## TASK
Reproduce the material word for word; the images stay out.
--- START ---
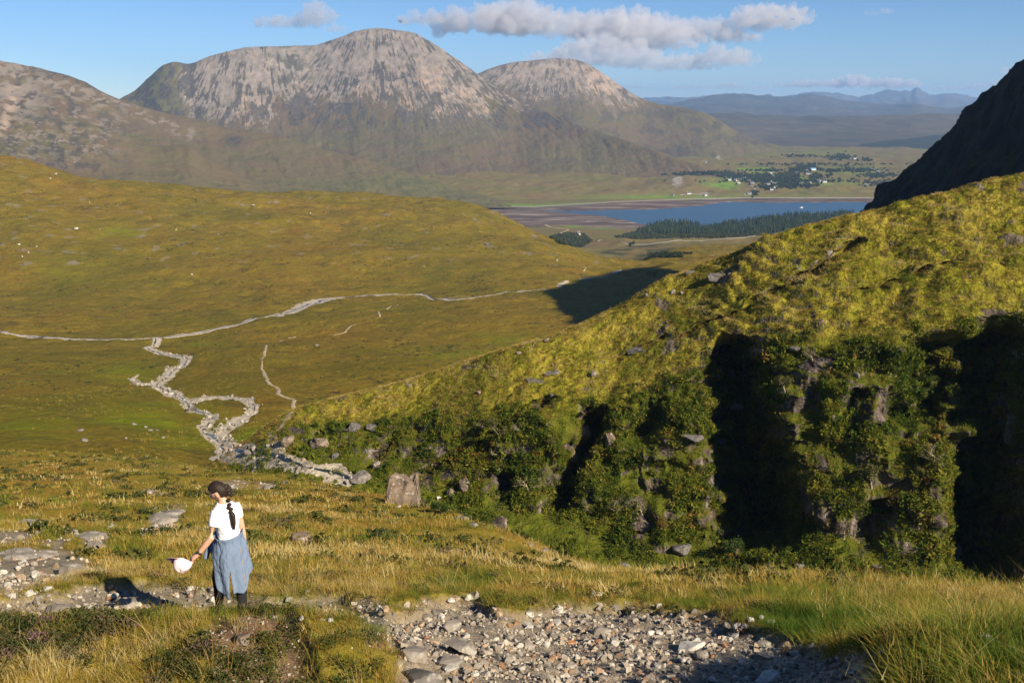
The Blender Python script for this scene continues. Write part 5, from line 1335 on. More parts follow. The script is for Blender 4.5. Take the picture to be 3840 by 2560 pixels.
# ------------------------------------------------------------------ houses and a boat
M_WHITE = plain('white_render', (.78, .77, .73), .8); M_ROOF = plain('slate_roof', (.11, .11, .12), .7); M_GLASS = plain('window_glass', (.03, .035, .045), .2, .5); M_BLUE = plain('blue_roof', (.10, .32, .60), .6); M_BUFF = plain('buff_render', (.50, .40, .30), .8); M_GRY = plain('grey_cladding', (.30, .30, .30), .8)
def boxm(name, x0, x1, y0, y1, z0, z1):
    v = [(x, y, z) for z in (z0, z1) for y in (y0, y1) for x in (x0, x1)]
    return np_mesh(name, v, np.array([[0, 2, 3, 1], [4, 5, 7, 6], [0, 1, 5, 4], [2, 6, 7, 3], [0, 4, 6, 2], [1, 3, 7, 5]]), False)
def house(px, py, wpx, lab, wall=M_WHITE, roof=M_ROOF, rz=0.0, tall=1.0):
    l, n = hit(px, py, 1200)
    if l is None: return
    W = wpx * l.length / F * .5; Dp = 4.2; H = 4.6 * tall; Rf = 3.4 * tall
    t = empty('house', l - Vector((0, 0, .4)), rz); tag(t, lab, 'house', 'houses of the village across the loch')
    v = [(-W, -Dp, 0), (W, -Dp, 0), (W, Dp, 0), (-W, Dp, 0), (-W, -Dp, H), (W, -Dp, H), (W, Dp, H), (-W, Dp, H), (-W, 0, H + Rf * .93), (W, 0, H + Rf * .93)]
    w = link('wall', np_mesh('wall', v, [np.array([[0, 1, 5, 4], [2, 3, 7, 6]]), np.array([[1, 2, 6, 9, 5], [3, 0, 4, 8, 7]])], False), wall, t)
    e = .4
    rv_ = []
    for sgn in (-1, 1):
        for (y, z) in ((sgn * (Dp + e), H - e * .7), (0, H + Rf)):
            for zz_ in (0, .25):
                rv_ += [(-W - e, y, z + zz_), (W + e, y, z + zz_)]
    fr = []
    for b in (0, 8): fr += [[b, b+1, b+5, b+4], [b+2, b+6, b+7, b+3], [b, b+2, b+3, b+1], [b+4, b+5, b+7, b+6], [b, b+4, b+6, b+2], [b+1, b+3, b+7, b+5]]
    rf = link('roof', np_mesh('roof', rv_, np.array(fr), False), roof, t)
    for sx in (-1, 1):
        link('chimney', boxm('chimney', sx * (W - .9) - .5, sx * (W - .9) + .5, -.5, .5, H + Rf - .6, H + Rf + 1.3), wall, rf)
    nw = max(2, int(W / 1.9))
    for i in range(nw):
        x = -W + (i + .5) * 2 * W / nw
        if i == nw // 2: link('door', boxm('door', x - .5, x + .5, -Dp - .05, -Dp + .1, .3, 2.4), M_GLASS, t)
        else: link('window', boxm('window', x - .6, x + .6, -Dp - .05, -Dp + .1, 1.3, 2.8), M_GLASS, t)
HS = [(2733,676,17,'long white cottage at the left end of the village row',0),(2757,679,12,'low pale shed right of the long cottage',.3),(2773,677,12,'white house in the middle of the village row',-.4),(2791,673,13,'tall white house behind the village row',.5),(2808,682,11,'white house at the right of the village row',-.2),(2771,688,11,'gable end white house in front of the village row',1.2),(2821,689,14,'grey roofed barn beside the shore road',.1),
      (2893,651,14,'low pale house above the woodland',0),(2900,665,7,'small cottage half hidden in the trees',.4),(2893,685,10,'steep white gable in the village centre',1.3),(2881,694,12,'white bungalow left of the steep gable',.1),(2905,692,18,'long white bungalow right of the steep gable',0),(2907,706,13,'white house at the lower wood edge, upper of two',.3),(2894,713,12,'white house at the lower wood edge, lower of two',-.2),(2987,652,14,'white house left of the blue roofed one',.2),(3029,654,15,'white house below the blue roofed one',-.3),(3025,643,10,'dark roofed cottage behind the white one in the wood',.5),
      (3007,694,18,'buff house low at the right of the village',0),(3037,688,16,'white house at the end of the buff one',1.0),(3072,682,16,'white house alone above the shore field, left',.3),(3092,684,13,'low building right of the white house above the shore field',0),(2809,728,16,'grey house by the slipway',.2),(2646,611,9,'small grey cottage on the upper slope',.3),(3273,638,12,'white cottage far right among hedges',-.2),(3204,597,12,'cottage high on the far right',.1),(3190,598,8,'small shed beside the high far right cottage',.6),(2584,728,14,'white quarry building on the shore',0),(2523,735,9,'small hut at the left of the quarry shore',1.0),(2646,734,9,'little white building right of the quarry',.2),(2170,880,10,'lone white house by the tidal flats',.2),(3290,646,9,'second small cottage far right among hedges',.4)]
for px, py, w, lab, rz in HS: house(px, py, w, lab, M_BUFF if 'buff' in lab else (M_GRY if 'grey' in lab or 'hut' in lab else M_WHITE), M_ROOF, rz)
house(3049, 638, 20, 'white house with a bright blue roof on the village hill', M_WHITE, M_BLUE, .2, 1.1)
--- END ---
## PROBLEM SOLUTION
The Blender Python script for this scene continues. Write part 5, from line 1335 on. More parts follow. The script is for Blender 4.5. Take the picture to be 3840 by 2560 pixels.
# ------------------------------------------------------------------ houses and a boat
M_WHITE = plain('white_render', (.78, .77, .73), .8); M_ROOF = plain('slate_roof', (.11, .11, .12), .7); M_GLASS = plain('window_glass', (.03, .035, .045), .2, .5); M_BLUE = plain('blue_roof', (.10, .32, .60), .6); M_BUFF = plain('buff_render', (.50, .40, .30), .8); M_GRY = plain('grey_cladding', (.30, .30, .30), .8)
def boxm(name, x0, x1, y0, y1, z0, z1):
    v = [(x, y, z) for z in (z0, z1) for y in (y0, y1) for x in (x0, x1)]
    return np_mesh(name, v, np.array([[0, 2, 3, 1], [4, 5, 7, 6], [0, 1, 5, 4], [2, 6, 7, 3], [0, 4, 6, 2], [1, 3, 7, 5]]), False)
def house(px, py, wpx, lab, wall=M_WHITE, roof=M_ROOF, rz=0.0, tall=1.0):
    l, n = hit(px, py, 1200)
    if l is None: return
    W = wpx * l.length / F * .5; Dp = 4.2; H = 4.6 * tall; Rf = 3.4 * tall
    t = empty('house', l - Vector((0, 0, .4)), rz); tag(t, lab, 'house', 'houses of the village across the loch')
    v = [(-W, -Dp, 0), (W, -Dp, 0), (W, Dp, 0), (-W, Dp, 0), (-W, -Dp, H), (W, -Dp, H), (W, Dp, H), (-W, Dp, H), (-W, 0, H + Rf * .93), (W, 0, H + Rf * .93)]
    w = link('wall', np_mesh('wall', v, [np.array([[0, 1, 5, 4], [2, 3, 7, 6]]), np.array([[1, 2, 6, 9, 5], [3, 0, 4, 8, 7]])], False), wall, t)
    e = .4
    rv_ = []
    for sgn in (-1, 1):
        for (y, z) in ((sgn * (Dp + e), H - e * .7), (0, H + Rf)):
            for zz_ in (0, .25):
                rv_ += [(-W - e, y, z + zz_), (W + e, y, z + zz_)]
    fr = []
    for b in (0, 8): fr += [[b, b+1, b+5, b+4], [b+2, b+6, b+7, b+3], [b, b+2, b+3, b+1], [b+4, b+5, b+7, b+6], [b, b+4, b+6, b+2], [b+1, b+3, b+7, b+5]]
    rf = link('roof', np_mesh('roof', rv_, np.array(fr), False), roof, t)
    for sx in (-1, 1):
        link('chimney', boxm('chimney', sx * (W - .9) - .5, sx * (W - .9) + .5, -.5, .5, H + Rf - .6, H + Rf + 1.3), wall, rf)
    nw = max(2, int(W / 1.9))
    for i in range(nw):
        x = -W + (i + .5) * 2 * W / nw
        if i == nw // 2: link('door', boxm('door', x - .5, x + .5, -Dp - .05, -Dp + .1, .3, 2.4), M_GLASS, t)
        else: link('window', boxm('window', x - .6, x + .6, -Dp - .05, -Dp + .1, 1.3, 2.8), M_GLASS, t)
HS = [(2733,676,17,'long white cottage at the left end of the village row',0),(2757,679,12,'low pale shed right of the long cottage',.3),(2773,677,12,'white house in the middle of the village row',-.4),(2791,673,13,'tall white house behind the village row',.5),(2808,682,11,'white house at the right of the village row',-.2),(2771,688,11,'gable end white house in front of the village row',1.2),(2821,689,14,'grey roofed barn beside the shore road',.1),
      (2893,651,14,'low pale house above the woodland',0),(2900,665,7,'small cottage half hidden in the trees',.4),(2893,685,10,'steep white gable in the village centre',1.3),(2881,694,12,'white bungalow left of the steep gable',.1),(2905,692,18,'long white bungalow right of the steep gable',0),(2907,706,13,'white house at the lower wood edge, upper of two',.3),(2894,713,12,'white house at the lower wood edge, lower of two',-.2),(2987,652,14,'white house left of the blue roofed one',.2),(3029,654,15,'white house below the blue roofed one',-.3),(3025,643,10,'dark roofed cottage behind the white one in the wood',.5),
      (3007,694,18,'buff house low at the right of the village',0),(3037,688,16,'white house at the end of the buff one',1.0),(3072,682,16,'white house alone above the shore field, left',.3),(3092,684,13,'low building right of the white house above the shore field',0),(2809,728,16,'grey house by the slipway',.2),(2646,611,9,'small grey cottage on the upper slope',.3),(3273,638,12,'white cottage far right among hedges',-.2),(3204,597,12,'cottage high on the far right',.1),(3190,598,8,'small shed beside the high far right cottage',.6),(2584,728,14,'white quarry building on the shore',0),(2523,735,9,'small hut at the left of the quarry shore',1.0),(2646,734,9,'little white building right of the quarry',.2),(2170,880,10,'lone white house by the tidal flats',.2),(3290,646,9,'second small cottage far right among hedges',.4)]
for px, py, w, lab, rz in HS: house(px, py, w, lab, M_BUFF if 'buff' in lab else (M_GRY if 'grey' in lab or 'hut' in lab else M_WHITE), M_ROOF, rz)
house(3049, 638, 20, 'white house with a bright blue roof on the village hill', M_WHITE, M_BLUE, .2, 1.1)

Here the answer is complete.